As crossover cars grow in popularity, tyre companies are coming up with new products to suit them.

One driver says that road noise was "a lot less" in his Honda HR-V once he made the switch to SUV-specific tyres.

Yokohama recently launched the BluEarth RV-02.


WHEN was the last time you wore your Manolos to go jogging? Chances are, never (unless the loss of some bet was involved). By the same token, it's just as easy to have the wrong tyres fitted to your car.

The problem is, unlike shoes, which come in all shapes, materials and patterns, tyres are pretty much all round and black. But that doesn't mean they aren't as different from one another as, say, tennis shoes are to hiking boots. And as cars themselves have widened in variety, tyre manufacturers have had to keep pace.

Sport Utility Vehicles (SUVs) have become the industry's fastest-growing segment, for example, and now account for more than one-in-three new cars sold in Singapore.

While these cars typically don't have much true mud-slinging ability (which makes off-road tyres the wrong choice for them), they do have characteristics that have led tyre companies to launch specific tyres for them.

Existing SUV-specific tyres include Bridgestone's Alenza and Italian brand Pirelli's Scorpion series.

Yokohama has recently launched the BluEarth RV-02. The Japanese tyre brand makes even more of a distinction here, saying the new tyre is designed specifically for Compact Utility Vehicles (CUVs) and Multi-Purpose Vehicles (MPVs). An especially popular subset of SUVs, CUVs (or crossovers, as they're also known) are smaller, less expensive, and more car-like.

Tyre companies point out that because of their space-maximising designs, SUVs and MPVs tend to be noisier and heavier than sedans or hatchbacks.
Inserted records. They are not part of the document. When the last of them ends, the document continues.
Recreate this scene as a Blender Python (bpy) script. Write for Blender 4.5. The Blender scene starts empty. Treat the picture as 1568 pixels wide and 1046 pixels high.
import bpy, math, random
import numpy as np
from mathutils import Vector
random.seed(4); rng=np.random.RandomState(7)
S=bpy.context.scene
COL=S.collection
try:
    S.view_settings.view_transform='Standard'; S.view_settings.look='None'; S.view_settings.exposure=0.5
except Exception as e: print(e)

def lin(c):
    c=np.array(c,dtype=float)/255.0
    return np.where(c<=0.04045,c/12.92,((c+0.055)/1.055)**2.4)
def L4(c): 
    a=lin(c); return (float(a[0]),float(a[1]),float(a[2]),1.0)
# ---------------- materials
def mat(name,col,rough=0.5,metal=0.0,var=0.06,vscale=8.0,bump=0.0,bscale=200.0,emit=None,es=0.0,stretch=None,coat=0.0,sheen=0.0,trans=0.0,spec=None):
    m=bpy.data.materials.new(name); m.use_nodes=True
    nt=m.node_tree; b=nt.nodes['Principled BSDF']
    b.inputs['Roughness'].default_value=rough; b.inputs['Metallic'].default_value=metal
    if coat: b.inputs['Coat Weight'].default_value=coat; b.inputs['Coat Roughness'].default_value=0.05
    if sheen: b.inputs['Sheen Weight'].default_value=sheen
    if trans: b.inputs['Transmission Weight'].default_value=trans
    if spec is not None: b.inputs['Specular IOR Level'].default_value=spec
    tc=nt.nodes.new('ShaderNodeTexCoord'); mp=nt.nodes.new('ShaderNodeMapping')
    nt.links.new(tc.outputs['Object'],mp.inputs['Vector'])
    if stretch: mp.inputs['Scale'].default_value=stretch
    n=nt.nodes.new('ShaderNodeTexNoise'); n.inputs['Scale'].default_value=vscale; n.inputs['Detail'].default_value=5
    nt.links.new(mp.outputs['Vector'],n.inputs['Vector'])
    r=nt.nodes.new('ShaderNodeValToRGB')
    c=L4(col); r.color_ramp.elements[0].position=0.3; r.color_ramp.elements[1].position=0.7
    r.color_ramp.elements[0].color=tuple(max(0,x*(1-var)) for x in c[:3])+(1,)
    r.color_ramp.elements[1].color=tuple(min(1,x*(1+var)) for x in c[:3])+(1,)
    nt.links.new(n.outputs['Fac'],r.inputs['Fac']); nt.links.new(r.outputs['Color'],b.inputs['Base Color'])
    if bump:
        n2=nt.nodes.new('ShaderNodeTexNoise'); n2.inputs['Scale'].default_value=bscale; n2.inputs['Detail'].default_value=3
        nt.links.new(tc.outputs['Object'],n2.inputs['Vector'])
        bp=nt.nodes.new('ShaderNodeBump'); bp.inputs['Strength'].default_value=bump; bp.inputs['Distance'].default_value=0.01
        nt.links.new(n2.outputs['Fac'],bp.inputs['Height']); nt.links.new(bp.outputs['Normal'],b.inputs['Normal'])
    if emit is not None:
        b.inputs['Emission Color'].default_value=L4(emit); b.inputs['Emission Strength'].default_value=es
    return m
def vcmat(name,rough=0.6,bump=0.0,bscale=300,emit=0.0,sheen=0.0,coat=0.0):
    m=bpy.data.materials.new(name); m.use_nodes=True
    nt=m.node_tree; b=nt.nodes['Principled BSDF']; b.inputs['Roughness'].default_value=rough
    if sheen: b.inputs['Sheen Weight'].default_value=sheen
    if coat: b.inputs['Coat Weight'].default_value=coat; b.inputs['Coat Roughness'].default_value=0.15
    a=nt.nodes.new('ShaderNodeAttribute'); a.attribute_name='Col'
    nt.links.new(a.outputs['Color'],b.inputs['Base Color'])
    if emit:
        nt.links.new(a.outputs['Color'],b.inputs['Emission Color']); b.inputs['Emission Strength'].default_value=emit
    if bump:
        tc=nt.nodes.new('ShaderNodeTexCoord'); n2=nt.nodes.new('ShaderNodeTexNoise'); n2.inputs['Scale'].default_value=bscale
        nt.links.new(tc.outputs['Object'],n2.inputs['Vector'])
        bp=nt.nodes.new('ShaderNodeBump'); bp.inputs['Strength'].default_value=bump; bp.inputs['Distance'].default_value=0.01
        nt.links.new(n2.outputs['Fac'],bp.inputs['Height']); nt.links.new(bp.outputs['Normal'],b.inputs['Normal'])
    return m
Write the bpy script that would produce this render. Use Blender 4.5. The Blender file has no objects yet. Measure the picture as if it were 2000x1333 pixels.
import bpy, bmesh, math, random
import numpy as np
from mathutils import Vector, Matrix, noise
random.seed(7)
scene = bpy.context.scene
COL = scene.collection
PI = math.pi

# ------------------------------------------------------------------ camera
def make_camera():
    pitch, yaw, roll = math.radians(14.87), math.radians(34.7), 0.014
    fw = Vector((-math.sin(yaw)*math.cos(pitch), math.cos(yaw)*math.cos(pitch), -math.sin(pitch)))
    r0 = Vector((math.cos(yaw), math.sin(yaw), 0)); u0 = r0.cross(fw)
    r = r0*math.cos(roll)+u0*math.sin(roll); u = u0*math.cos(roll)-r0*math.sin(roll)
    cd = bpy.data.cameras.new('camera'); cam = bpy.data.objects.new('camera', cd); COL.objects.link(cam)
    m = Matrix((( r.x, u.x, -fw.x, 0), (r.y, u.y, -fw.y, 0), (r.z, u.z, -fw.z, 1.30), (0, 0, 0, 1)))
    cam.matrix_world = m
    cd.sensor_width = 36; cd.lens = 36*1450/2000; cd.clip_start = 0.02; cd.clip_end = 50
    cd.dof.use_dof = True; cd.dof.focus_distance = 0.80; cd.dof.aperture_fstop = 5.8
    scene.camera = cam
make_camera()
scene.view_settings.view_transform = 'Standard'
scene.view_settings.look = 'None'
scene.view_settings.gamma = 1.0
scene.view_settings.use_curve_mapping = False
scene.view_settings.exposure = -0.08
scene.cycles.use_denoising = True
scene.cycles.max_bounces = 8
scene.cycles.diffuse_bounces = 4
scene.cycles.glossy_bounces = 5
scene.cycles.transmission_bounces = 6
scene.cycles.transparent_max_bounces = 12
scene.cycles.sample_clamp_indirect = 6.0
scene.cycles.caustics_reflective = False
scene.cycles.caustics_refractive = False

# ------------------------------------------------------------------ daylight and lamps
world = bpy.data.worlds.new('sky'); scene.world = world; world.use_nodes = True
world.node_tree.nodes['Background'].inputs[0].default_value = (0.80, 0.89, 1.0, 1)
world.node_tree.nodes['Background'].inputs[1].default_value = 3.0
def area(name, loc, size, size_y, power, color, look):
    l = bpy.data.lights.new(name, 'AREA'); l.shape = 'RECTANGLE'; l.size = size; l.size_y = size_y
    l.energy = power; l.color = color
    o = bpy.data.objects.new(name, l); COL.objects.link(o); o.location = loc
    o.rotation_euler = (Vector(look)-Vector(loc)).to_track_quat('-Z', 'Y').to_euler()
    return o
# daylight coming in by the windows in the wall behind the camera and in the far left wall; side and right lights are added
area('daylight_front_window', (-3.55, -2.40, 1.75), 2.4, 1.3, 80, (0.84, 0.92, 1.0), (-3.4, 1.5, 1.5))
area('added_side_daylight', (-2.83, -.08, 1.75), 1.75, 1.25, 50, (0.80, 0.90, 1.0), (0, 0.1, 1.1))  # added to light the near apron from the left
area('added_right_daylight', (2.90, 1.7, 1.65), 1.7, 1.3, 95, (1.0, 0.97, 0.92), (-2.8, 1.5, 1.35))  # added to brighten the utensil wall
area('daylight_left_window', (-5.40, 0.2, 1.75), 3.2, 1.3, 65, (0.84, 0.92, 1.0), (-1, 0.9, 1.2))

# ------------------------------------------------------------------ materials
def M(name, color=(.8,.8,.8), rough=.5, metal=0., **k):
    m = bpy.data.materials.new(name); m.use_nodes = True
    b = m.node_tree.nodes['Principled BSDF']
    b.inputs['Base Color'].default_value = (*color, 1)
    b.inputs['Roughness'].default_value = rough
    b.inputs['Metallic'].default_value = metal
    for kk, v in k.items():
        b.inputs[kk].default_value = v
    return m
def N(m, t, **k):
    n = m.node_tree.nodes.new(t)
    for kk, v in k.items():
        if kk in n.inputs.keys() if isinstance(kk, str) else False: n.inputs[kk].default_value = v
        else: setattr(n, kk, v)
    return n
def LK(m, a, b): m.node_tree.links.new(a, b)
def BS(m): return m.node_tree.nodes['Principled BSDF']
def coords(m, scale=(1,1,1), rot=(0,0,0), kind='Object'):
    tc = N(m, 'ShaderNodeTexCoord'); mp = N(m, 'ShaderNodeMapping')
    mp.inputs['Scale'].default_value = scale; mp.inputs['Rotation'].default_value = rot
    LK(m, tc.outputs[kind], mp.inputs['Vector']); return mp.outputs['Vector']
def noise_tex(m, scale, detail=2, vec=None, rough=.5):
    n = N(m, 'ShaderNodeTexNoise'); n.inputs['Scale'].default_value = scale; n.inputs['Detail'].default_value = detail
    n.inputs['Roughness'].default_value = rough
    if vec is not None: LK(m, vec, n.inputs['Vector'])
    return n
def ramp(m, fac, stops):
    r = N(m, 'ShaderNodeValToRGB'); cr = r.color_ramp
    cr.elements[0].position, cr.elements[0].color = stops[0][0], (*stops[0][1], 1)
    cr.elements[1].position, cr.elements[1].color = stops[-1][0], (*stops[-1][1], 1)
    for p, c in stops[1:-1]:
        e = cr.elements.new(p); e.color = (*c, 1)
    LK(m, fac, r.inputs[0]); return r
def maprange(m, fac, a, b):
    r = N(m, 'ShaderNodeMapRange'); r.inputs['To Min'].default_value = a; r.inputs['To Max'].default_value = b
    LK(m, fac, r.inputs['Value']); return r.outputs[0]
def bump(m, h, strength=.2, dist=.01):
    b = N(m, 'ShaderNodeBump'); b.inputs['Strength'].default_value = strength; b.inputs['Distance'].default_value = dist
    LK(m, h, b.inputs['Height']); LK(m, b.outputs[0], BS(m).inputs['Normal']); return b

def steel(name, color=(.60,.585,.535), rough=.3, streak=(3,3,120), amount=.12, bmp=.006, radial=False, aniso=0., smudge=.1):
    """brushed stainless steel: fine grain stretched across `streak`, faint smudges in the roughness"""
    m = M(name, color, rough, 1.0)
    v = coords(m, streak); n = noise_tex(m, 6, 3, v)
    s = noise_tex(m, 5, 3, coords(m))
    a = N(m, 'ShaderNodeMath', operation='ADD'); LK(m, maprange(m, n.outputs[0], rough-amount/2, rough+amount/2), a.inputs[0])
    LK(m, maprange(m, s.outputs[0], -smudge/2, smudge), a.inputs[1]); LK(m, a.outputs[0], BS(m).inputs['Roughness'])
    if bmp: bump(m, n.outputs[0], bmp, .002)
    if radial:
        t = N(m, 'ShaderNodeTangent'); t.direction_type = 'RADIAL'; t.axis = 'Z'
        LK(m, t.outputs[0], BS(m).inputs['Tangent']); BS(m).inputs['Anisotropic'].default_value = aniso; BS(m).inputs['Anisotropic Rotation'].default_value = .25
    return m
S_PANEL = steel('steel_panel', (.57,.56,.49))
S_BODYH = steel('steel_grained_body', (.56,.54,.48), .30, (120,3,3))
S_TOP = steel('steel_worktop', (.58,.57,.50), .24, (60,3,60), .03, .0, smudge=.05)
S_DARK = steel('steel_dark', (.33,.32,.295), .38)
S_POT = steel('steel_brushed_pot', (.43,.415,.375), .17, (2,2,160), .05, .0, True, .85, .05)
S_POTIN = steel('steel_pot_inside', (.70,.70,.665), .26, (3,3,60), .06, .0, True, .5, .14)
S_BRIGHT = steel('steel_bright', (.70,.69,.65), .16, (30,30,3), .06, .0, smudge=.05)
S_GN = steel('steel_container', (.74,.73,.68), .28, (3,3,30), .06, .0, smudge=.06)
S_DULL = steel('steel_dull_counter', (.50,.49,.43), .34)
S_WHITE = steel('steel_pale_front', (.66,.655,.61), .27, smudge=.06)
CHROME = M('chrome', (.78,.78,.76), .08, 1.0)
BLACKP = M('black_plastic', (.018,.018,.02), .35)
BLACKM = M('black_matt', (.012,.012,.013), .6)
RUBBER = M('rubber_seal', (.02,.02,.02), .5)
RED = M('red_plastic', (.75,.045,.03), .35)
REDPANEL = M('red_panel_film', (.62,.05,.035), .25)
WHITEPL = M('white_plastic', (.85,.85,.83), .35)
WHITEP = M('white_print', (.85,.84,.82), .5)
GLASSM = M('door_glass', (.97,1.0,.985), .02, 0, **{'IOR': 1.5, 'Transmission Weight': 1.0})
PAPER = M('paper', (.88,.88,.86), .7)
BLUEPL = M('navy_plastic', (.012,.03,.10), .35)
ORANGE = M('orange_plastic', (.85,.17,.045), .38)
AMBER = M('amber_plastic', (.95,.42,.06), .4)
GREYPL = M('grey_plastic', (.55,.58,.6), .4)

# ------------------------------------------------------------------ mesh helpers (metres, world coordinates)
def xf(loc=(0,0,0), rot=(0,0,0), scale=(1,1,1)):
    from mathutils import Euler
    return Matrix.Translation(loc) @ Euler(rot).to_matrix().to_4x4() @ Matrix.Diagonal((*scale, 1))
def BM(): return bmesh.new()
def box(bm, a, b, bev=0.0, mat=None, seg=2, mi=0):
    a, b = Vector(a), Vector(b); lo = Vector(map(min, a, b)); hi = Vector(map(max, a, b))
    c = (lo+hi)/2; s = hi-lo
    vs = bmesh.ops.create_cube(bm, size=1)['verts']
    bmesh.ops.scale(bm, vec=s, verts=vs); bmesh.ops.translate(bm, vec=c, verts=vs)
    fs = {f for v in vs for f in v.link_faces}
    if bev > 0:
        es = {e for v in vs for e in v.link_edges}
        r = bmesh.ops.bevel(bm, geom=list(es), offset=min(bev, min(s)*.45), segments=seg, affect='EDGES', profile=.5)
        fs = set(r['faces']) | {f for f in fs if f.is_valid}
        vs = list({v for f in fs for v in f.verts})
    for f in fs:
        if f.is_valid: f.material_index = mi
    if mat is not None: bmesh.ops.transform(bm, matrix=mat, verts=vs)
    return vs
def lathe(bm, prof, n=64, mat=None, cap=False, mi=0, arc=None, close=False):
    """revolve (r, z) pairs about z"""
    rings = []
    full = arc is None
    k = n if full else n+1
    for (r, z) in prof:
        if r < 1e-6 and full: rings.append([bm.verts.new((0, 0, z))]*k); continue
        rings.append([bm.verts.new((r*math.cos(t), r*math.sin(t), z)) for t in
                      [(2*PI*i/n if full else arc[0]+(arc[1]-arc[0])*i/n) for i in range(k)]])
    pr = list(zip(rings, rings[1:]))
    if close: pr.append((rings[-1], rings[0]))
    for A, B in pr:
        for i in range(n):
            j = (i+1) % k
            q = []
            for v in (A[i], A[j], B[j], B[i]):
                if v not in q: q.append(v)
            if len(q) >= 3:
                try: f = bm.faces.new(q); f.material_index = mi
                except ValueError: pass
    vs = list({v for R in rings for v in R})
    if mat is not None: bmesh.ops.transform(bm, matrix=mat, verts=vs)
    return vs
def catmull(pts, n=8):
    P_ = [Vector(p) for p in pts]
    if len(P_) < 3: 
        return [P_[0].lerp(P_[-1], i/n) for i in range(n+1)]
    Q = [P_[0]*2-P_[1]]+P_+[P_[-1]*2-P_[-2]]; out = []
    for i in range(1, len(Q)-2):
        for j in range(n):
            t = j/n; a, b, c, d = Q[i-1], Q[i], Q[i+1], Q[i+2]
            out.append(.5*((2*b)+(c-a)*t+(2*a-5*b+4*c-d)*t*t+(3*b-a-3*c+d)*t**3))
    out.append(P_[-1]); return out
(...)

They usually sit higher above the road, too, and that can put additional strain on a tyre's sidewalls (the part with all the numbers and markings on it) during cornering.

Yokohama says the RV-02 tyre uses various technologies that suit those characteristics. Its tread is designed to minimise noise, for starters.

The tyre's underlying structure (only a third or so of a tyre's weight is actually from the soft rubbery stuff on the outside) is built to withstand the forces that crossovers and MPVs are subjected to. The tyre even wobbles less than a sedan's tyre would, which helps it to last longer. One driver says that road noise was "a lot less" in his Honda HR-V once he made the switch to SUV-specific tyres. Creative director Teah Sze Yoong, 32, says he went through two sets of tyres for his Honda before trying out Yokohama's RV-02 on a friend's recommendation.

Apart from the quieter ride, the new tyres brought other benefits. "I was also impressed by the steering response and cornering stability," says Mr Teah. As anyone who has hit the running track knows, having the right footwear can make all the difference.